Thursday, January 28, 2010

The Teacher's Guide

Dan Phillips writes:
We've been handed the Teacher's Guide, so to speak. What this means is that Christianity isn't the conclusion of a series of deductions leading to open conclusions, per se. It isn't the conclusion of a syllogism. It is revelation, and the Christian starts his thinking with that revelation.

That means that, if I'm working on a dandy, shiny, impressive, lovely theory or hypothesis, and then get T-boned by the clear teaching of Scripture, I bail on my theory. No matter how much I loved it, what admiration it would earn me, what applause and kudo's — I bail on it. No matter how much the world would prefer it to the old Christian answer — I bail on it. No matter how much better-feeling sense it made to me that the Biblical position — I bail on it.
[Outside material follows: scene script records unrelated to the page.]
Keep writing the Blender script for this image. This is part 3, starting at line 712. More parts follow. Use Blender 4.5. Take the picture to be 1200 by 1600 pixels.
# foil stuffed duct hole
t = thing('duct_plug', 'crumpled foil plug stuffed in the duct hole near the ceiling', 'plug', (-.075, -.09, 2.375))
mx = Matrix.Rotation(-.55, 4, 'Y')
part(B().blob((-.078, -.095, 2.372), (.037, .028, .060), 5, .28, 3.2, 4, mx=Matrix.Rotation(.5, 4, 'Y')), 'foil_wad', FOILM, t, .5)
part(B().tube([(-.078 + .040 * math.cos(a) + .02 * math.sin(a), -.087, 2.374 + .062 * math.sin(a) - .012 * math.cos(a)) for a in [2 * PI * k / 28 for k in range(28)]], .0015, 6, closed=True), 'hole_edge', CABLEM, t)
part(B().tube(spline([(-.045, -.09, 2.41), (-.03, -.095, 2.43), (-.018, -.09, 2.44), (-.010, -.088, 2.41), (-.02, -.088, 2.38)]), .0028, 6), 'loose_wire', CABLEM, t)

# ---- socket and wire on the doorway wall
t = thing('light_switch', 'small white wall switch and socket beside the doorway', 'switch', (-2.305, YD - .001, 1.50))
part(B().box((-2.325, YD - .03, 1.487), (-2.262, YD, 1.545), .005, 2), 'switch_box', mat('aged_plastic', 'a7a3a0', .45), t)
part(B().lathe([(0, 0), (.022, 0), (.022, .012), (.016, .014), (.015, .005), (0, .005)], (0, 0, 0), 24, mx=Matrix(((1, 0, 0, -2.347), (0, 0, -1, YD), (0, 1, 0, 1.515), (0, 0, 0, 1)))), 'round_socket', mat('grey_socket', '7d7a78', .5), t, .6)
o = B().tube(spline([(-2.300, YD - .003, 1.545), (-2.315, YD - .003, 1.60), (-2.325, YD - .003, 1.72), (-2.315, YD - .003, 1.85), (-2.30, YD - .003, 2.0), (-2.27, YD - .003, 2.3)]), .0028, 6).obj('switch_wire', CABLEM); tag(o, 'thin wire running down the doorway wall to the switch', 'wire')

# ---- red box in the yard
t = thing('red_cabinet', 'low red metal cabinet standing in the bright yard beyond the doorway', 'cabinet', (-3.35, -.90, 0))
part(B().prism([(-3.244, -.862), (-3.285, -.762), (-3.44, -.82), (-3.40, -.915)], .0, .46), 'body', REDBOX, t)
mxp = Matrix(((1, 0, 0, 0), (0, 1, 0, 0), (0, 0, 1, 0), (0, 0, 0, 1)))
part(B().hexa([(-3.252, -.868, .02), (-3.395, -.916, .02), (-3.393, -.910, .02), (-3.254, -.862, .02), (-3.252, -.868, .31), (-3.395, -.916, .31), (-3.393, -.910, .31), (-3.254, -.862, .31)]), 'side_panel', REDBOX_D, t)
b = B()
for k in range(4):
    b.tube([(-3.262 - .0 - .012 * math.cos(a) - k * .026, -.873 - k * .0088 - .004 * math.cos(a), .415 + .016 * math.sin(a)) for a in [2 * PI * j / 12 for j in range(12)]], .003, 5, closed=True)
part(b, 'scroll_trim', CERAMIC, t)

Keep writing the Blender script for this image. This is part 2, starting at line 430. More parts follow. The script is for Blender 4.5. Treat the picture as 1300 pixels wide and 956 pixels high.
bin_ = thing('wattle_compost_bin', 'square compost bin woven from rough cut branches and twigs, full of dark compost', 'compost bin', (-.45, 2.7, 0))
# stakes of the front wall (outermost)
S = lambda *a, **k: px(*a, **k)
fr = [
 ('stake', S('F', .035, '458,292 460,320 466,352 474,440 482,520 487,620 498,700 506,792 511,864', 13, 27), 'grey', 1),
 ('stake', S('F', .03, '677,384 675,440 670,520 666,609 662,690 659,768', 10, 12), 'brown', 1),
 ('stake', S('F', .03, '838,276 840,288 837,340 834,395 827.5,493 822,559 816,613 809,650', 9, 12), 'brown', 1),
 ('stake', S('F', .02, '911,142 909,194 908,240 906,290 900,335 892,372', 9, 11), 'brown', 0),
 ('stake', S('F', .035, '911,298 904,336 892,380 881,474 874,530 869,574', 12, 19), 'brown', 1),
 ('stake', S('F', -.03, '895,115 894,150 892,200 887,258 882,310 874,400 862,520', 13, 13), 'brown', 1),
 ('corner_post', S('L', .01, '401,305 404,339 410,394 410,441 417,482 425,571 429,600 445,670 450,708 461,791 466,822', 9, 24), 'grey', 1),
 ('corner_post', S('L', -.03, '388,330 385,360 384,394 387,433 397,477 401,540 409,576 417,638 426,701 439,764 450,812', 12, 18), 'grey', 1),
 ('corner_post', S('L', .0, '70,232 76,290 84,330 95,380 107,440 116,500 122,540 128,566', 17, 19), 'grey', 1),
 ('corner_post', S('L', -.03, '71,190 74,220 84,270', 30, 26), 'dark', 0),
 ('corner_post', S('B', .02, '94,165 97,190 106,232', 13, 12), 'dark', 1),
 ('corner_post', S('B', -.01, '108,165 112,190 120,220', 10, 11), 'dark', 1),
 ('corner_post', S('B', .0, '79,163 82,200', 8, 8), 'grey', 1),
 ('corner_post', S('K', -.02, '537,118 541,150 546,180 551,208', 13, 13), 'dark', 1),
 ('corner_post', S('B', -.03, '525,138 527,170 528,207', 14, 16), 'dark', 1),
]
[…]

What's so bemusing is when a man or woman professes to be a Christian — which is to say, someone who agrees with Jesus that the Bible is the Teacher's Guide — approaches issues like a non-Christian.

...

Confronted with a Biblical phenomenon that doesn't match our theory, the Christian response should be, "Evidently not." That is, in this case — as I pointed out in that post and many other times — clearly God the Holy Spirit has no problem whatever moving apostles to issue commands to Christians, and calling Christians to obey. That's in the Teacher's Guide.

So if a Christian sees that phenomenon, and sees it clashes with his theories of Christian living, he should say, "Evidently I did the math wrong. Start over!" And he should re-work it until his answer matches the Teacher's Guide.

1 comment:

kathy said...

I often think what a VERY serious thing it is for those men who faithfully and consistently teach the WORD. No compromise....if anything gets T-boned by the WORD...bail! That must be true in all the decisions we make in our lives also. Good reminder. Thanks!